On This Day In F1 - The Leyton House Team Almost Won A Grand Prix

On This Day In F1 - The Leyton House Team Almost Won A Grand Prix

A look back at what happened on 8 July in Formula 1 history

1962 French Grand Prix
Dan Gurney gave Porsche its only F1 victory as a constructor as he won by more than a lap ahead of Tony Maggs and Richie Ginther. It was a slightly lucky win, however, as many of the other top contenders fell by the wayside: Jack Brabham and Jim Clark had suspension failures, Bruce McLaren dropped back with a spin, and John Surtees and Graham both lost several laps with car problems. Ferrari hadn’t even bothered to show up, courtesy of strikes in Italy.

1984 Dallas Grand Prix
Many drivers struggled to reach the end of a race which was both searingly hot and featured a track surface that was breaking up. In fact, a few drivers had tried to get the race cancelled as track repairs were still being executed half an hour before the race was due to start.

Nigel Mansell led the first half of the race before Keke Rosberg forced him into a mistake and took the lead. Then, Alain Prost took over at the front before grazing a wall and having to retire - one of 14 drivers to retire as a result of mistakes. That left Rosberg (who’d combatted the heat by wearing a special cooling cap - some other drivers had to rely on teams splashing them with water during pit stops) to take the win after the race hit the two-hour mark. Rene Arnoux brilliant went from the back to second, while Elio de Angelis was a lap down in third. Having led early on, Mansell dropped down the order with various issues when his gearbox broke within sight of the finish. Determined to reach the finish, he got out and pushed his Lotus across the line, famously collapsing as he did so.

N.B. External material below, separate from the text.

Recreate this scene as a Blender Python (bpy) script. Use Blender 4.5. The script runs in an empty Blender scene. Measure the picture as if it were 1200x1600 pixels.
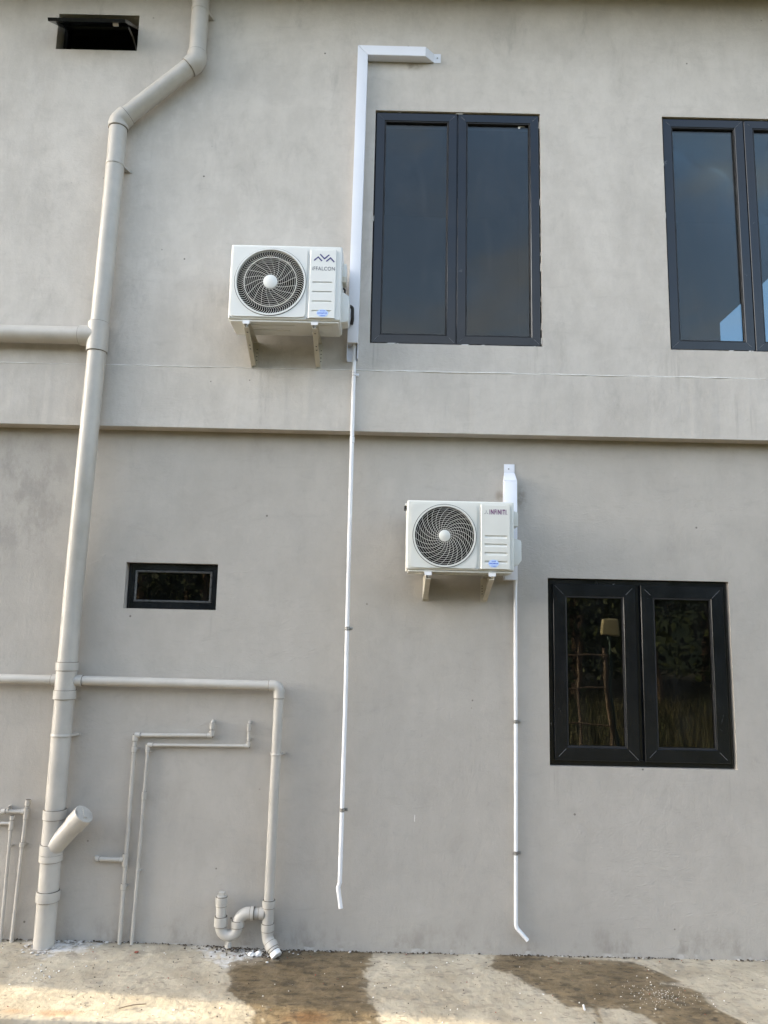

In the process, Piercarlo Ghinzani passed him for fifth place to score the only two points of the Italian’s 111-race career, but Mansell had done enough to be classified sixth and earn a point for his efforts.

On This Day In F1 - The Leyton House Team Almost Won A Grand Prix - Formula 1

1990 French Grand Prix
The first half of the race was fairly normal as Gerhard Berger led from Ayrton Senna and Nigel Mansell. But, as drivers began to pit, the Leyton House drivers of Ivan Capelli and Mauricio Gugelmin moved up the order and eventually found themselves running one-two.

By now, Alain Prost was running in third place, and he soon realised that neither of the drivers ahead of him were going to pit. Gugelmin eventually succumbed to engine failure, but Prost had to go some in order to catch Capelli. Thanks to some solid laps and Capelli’s car developing a misfire, Prost took the lead with three laps to go and won as Capelli held on to finish second ahead of Ayrton Senna.

It was an incredible result for Leyton House - at the previous race in Mexico, neither car had even managed to qualify for the race. The reason behind the upswing in pace was due to Paul Ricard being a much smoother surface which, coupled with an aerodynamic upgrade from a certain Adrian Newey, had transformed the car into almost becoming a race winner. Ironically, Newey had been let go by the team ahead of the race due to the previous poor performances - not that he minded too much as he ended up joining Williams soon after.

Prost's win was also the 100th for Ferrari
Prost's win was also the 100th for Ferrari

2007 British Grand Prix
Despite taking pole position for his home race, Lewis Hamilton had a slightly disappointing run to third place after being passed in the pit stops by Fernando Alonso and eventual winner Kimi Raikkonen. Felipe Massa also had a bad time when he stalled on the formation lap and had to start from the pit lane, but he managed a solid recovery to finish fifth, just behind Robert Kubica.

2012 British Grand Prix
Having taken an excellent pole position in the wet, Fernando Alonso spent the whole race fending off the faster Red Bull drivers. With a few laps to go, Mark Webber had caught up and pulled off a mega pass around the outside of Brooklands to win his ninth and final grand prix. Alonso held on for second ahead of Sebastian Vettel.

Alonso and Webber always made for a compelling battle. (c) Ferrari
Alonso and Webber always made for a compelling battle. (c) Ferrari

2018 British Grand Prix
Sebastian Vettel was leading relatively comfortably when the safety car was deployed to clear up a heavy crash for Marcus Ericsson. Vettel opted to pit but Bottas stayed out, leaving Vettel 11 laps to try and find a way past. After some early probing moves proved ineffective, Vettel simply launched his Ferrari down the inside at Brooklands, grabbed the lead, and won the race. Bottas then dropped down the order further, firstly losing second to Lewis Hamilton (who’d recovered from the back after being spun by Kimi Raikkonen on the first lap) and then to Raikkonen himself. Max Verstappen was also in the fight for the podium until he was put out with brake failure.